• Given information
○ ○ ○
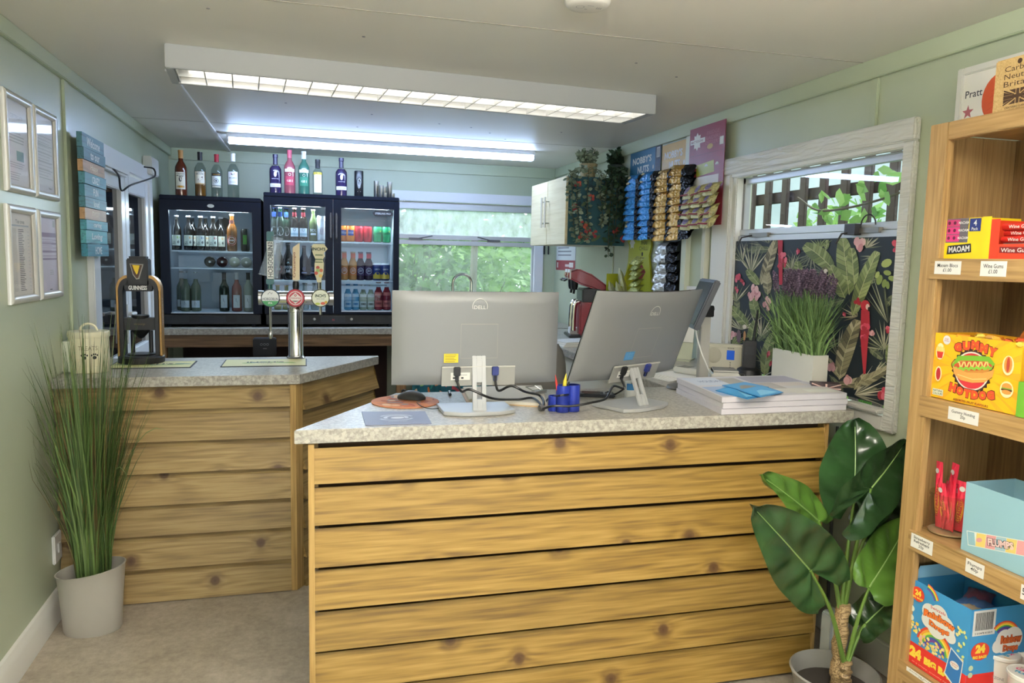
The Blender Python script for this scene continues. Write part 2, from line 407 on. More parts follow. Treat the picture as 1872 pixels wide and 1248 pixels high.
# coving boards under the ceiling, panel cover strips
b = MB().box(XL, XL+.022, YF, YB, 2.215, ZC, SAGE2); struct(b, 'trim_1', bevel=.003)
b = MB().box(XR-.022, XR, YF, YB, 2.205, ZC, SAGE2); struct(b, 'trim_2', bevel=.003)
b = MB().box(XL+.022, XR-.022, YB-.022, YB, 2.19, ZC, SAGE2); struct(b, 'trim_3', bevel=.003)
struct(MB().box(XL, XL+.012, 3.70, 3.765, .1, 2.215, SAGE2), 'trim_4', bevel=.003)
struct(MB().box(XR-.012, XR, 2.47, 2.51, 2.01, 2.205, SAGE2), 'trim_5', bevel=.003)
struct(MB().box(XR-.03, XR, 3.66, 3.70, .99, 2.20, M('#d6d4c2', .45)).box(XR-.03, XR, 3.87, 3.93, .99, 2.2, M('#cfd3bf', .45)), 'trim_6', bevel=.003)
struct(MB().box(-.58, -.555, 3.62, 6.27, ZC-.012, ZC, WHITE), 'trim_7', bevel=.002)            # slim cable trunking on the ceiling
struct(MB().box(XL, XR, 2.548, 2.552, ZC-.0015, ZC, M('#9d978d', .7)).box(XL, XR, 4.98, 4.984, ZC-.0012, ZC, M('#b2aca2', .7)), 'trim_8', smooth=0)   # board joints
b = MB()
b.prism([(0, 0), (.024, 0), (.024, .085), (.018, .105), (.010, .118), (0, .122)], YF, 3.43, WHITE, T=Matrix(((1, 0, 0, XL), (0, 0, 1, 0), (0, 1, 0, 0), (0, 0, 0, 1))))
struct(b, 'baseboard_left')
b = MB().box(XR-.02, XR, YF, 6.0, 0, .12, WHITE); struct(b, 'baseboard_right', bevel=.005)
b = MB()     # ceiling screw heads
for x, y in ((-.1, 4.2), (.35, 4.35), (.75, 4.5), (.3, 4.8), (.95, 4.55), (1.1, 4.7), (1.25, 4.9), (1.5, 4.5), (-.2, 5.7), (.1, 5.75), (.5, 5.8), (.9, 5.85), (1.3, 5.8), (-.3, 2.7), (.2, 2.85), (1.25, 2.85), (1.5, 3.0)):
    b.lathe([(.006, ZC-.0012), (.006, ZC)], GREYINK, 8, c=(x, y))
struct(b, 'trim_9')

# ---------------------------------------------------------------- back window
PVCB = M('#dcdde3', .4); ALU = M('#c3c5c8', .35, .3)
w = struct(MB().box(BX0-.05, BX1+.07, YB-.03, YB, BZ1-.03, BZ1+.05, PVCB).box(BX0-.05, BX0+.02, YB-.03, YB, BZ0-.05, BZ1-.03, PVCB).box(BX1-.02, BX1+.06, YB-.03, YB, BZ0-.05, BZ1-.03, PVCB).box(BX0-.05, BX1+.06, YB-.06, YB, BZ0-.08, BZ0, PVCB), 'window_1', bevel=.004)
RZ = 1.655
mb = MB().box(BX0, BX1, YB+.01, YB+.05, BZ1-.09, BZ1-.03, ALU).box(BX0, BX1, YB+.01, YB+.05, BZ0, BZ0+.03, ALU).box(BX0, BX0+.03, YB+.01, YB+.05, BZ0, BZ1-.03, ALU).box(BX1-.03, BX1, YB+.01, YB+.05, BZ0, BZ1-.03, ALU)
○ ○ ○
• Given task
Every line above should be returned word for word, with the pictures left behind.

• Task response
The Blender Python script for this scene continues. Write part 2, from line 407 on. More parts follow. Treat the picture as 1872 pixels wide and 1248 pixels high.
# coving boards under the ceiling, panel cover strips
b = MB().box(XL, XL+.022, YF, YB, 2.215, ZC, SAGE2); struct(b, 'trim_1', bevel=.003)
b = MB().box(XR-.022, XR, YF, YB, 2.205, ZC, SAGE2); struct(b, 'trim_2', bevel=.003)
b = MB().box(XL+.022, XR-.022, YB-.022, YB, 2.19, ZC, SAGE2); struct(b, 'trim_3', bevel=.003)
struct(MB().box(XL, XL+.012, 3.70, 3.765, .1, 2.215, SAGE2), 'trim_4', bevel=.003)
struct(MB().box(XR-.012, XR, 2.47, 2.51, 2.01, 2.205, SAGE2), 'trim_5', bevel=.003)
struct(MB().box(XR-.03, XR, 3.66, 3.70, .99, 2.20, M('#d6d4c2', .45)).box(XR-.03, XR, 3.87, 3.93, .99, 2.2, M('#cfd3bf', .45)), 'trim_6', bevel=.003)
struct(MB().box(-.58, -.555, 3.62, 6.27, ZC-.012, ZC, WHITE), 'trim_7', bevel=.002)            # slim cable trunking on the ceiling
struct(MB().box(XL, XR, 2.548, 2.552, ZC-.0015, ZC, M('#9d978d', .7)).box(XL, XR, 4.98, 4.984, ZC-.0012, ZC, M('#b2aca2', .7)), 'trim_8', smooth=0)   # board joints
b = MB()
b.prism([(0, 0), (.024, 0), (.024, .085), (.018, .105), (.010, .118), (0, .122)], YF, 3.43, WHITE, T=Matrix(((1, 0, 0, XL), (0, 0, 1, 0), (0, 1, 0, 0), (0, 0, 0, 1))))
struct(b, 'baseboard_left')
b = MB().box(XR-.02, XR, YF, 6.0, 0, .12, WHITE); struct(b, 'baseboard_right', bevel=.005)
b = MB()     # ceiling screw heads
for x, y in ((-.1, 4.2), (.35, 4.35), (.75, 4.5), (.3, 4.8), (.95, 4.55), (1.1, 4.7), (1.25, 4.9), (1.5, 4.5), (-.2, 5.7), (.1, 5.75), (.5, 5.8), (.9, 5.85), (1.3, 5.8), (-.3, 2.7), (.2, 2.85), (1.25, 2.85), (1.5, 3.0)):
    b.lathe([(.006, ZC-.0012), (.006, ZC)], GREYINK, 8, c=(x, y))
struct(b, 'trim_9')

# ---------------------------------------------------------------- back window
PVCB = M('#dcdde3', .4); ALU = M('#c3c5c8', .35, .3)
w = struct(MB().box(BX0-.05, BX1+.07, YB-.03, YB, BZ1-.03, BZ1+.05, PVCB).box(BX0-.05, BX0+.02, YB-.03, YB, BZ0-.05, BZ1-.03, PVCB).box(BX1-.02, BX1+.06, YB-.03, YB, BZ0-.05, BZ1-.03, PVCB).box(BX0-.05, BX1+.06, YB-.06, YB, BZ0-.08, BZ0, PVCB), 'window_1', bevel=.004)
RZ = 1.655
mb = MB().box(BX0, BX1, YB+.01, YB+.05, BZ1-.09, BZ1-.03, ALU).box(BX0, BX1, YB+.01, YB+.05, BZ0, BZ0+.03, ALU).box(BX0, BX0+.03, YB+.01, YB+.05, BZ0, BZ1-.03, ALU).box(BX1-.03, BX1, YB+.01, YB+.05, BZ0, BZ1-.03, ALU)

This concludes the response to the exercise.